If you didn't get the grades you wanted, don't dwell on it; you can't change the past, but the future is still in your hands.

You should come up with an action plan of what you're going to do to improve on this. Learn from the mistakes you've made in your previous tests to ensure you go into the real exam well prepared. 

Infinite Series

10. Focus on yourself

DON'T compare yourself to others – honestly, I don't know what's more off-putting.


11. Take short breaks

If you're literally at the point where it's just learning it now, use the 25-5 method. Study for 25 minutes then take a five-minute break. There's free apps you can get so you're not tempted to stay in your break longer. It actually made me feel more productive because I was challenging myself to have learnt up to a certain point by the next break.

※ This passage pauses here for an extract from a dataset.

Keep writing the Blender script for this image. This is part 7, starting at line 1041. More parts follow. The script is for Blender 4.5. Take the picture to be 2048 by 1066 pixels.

Give yourself short breaks every hour or however long it takes you to lose concentration.


12. Try a different learning style

If one day you know you need to revise but can't be bothered, watch videos and talk to friends about the subject.


13. Make a study planner

Keep to a schedule. For half term, I've written out a plan of the week so I can get some work done. Grab a calendar or week planner, mark out the things you have planned/want to do (e.g. open days, going out with friends), and then allocate subjects to the free time you have left. For me, having it written down in a way that shows that I have to do certain subjects on certain days in order to get everything done motivates me to do stuff rather than procrastinate.


Spend time preparing a checklist of work to be done before exams – it means you can have smaller targets to work towards. I tend to procrastinate, so I split these into weekly agenda, and then spend quarter of an hour each night making a day's plan for the day after... 
Most importantly, don't spend ages on this – it doesn't directly affect your exam grades, so the less time you spend on it the better – but at the same time, you can know where you need to get to, and then take guilt free time off your work once everything is done...


You can create a revision timetable in a few minutes using our Study Planner tool.

14. Write a daily to-do list

One way to make sure your work is by making a list of things you need to finish by the end of the day.


Keep yourself accountable, write out what you aimed to have gotten done at the end of the day in the morning, in the evening review what you have done and if you've fallen short, critique yourself and address where you've fallen short. This is a lot easier when a friend or family member is holding you to your word.


15. Immerse yourself in revision

You need to immerse yourself in your subjects. So if you do maths, set aside time every day or week to do exercises with friends or alone. Once it becomes part of your routine, doing maths itself will become second nature. This works for everything, languages, music, you name it.


16. Make studying fun

Find something that helps you to concentrate and start to (possibly) enjoy revision. Whether it be listening to some background/quiet music or studying with a friend or making some voice notes that you can listen to on the way to school etc. or so much more, I find that it’s helpful and can aid to maximise your revision.


17. Use music to keep you going

If listening to music helps you try instrumental tracks so the lyrics don't distract you from your work.


Music without vocals really works for me whilst revising.


18. Just start

Simply, just start revising. The biggest hurdle to cross is to actually start it. 


The hardest part of revising is starting, so just sit on that table, put your phone away and write something, anything. Three minutes in, you will have your head over the piece of paper totally into it.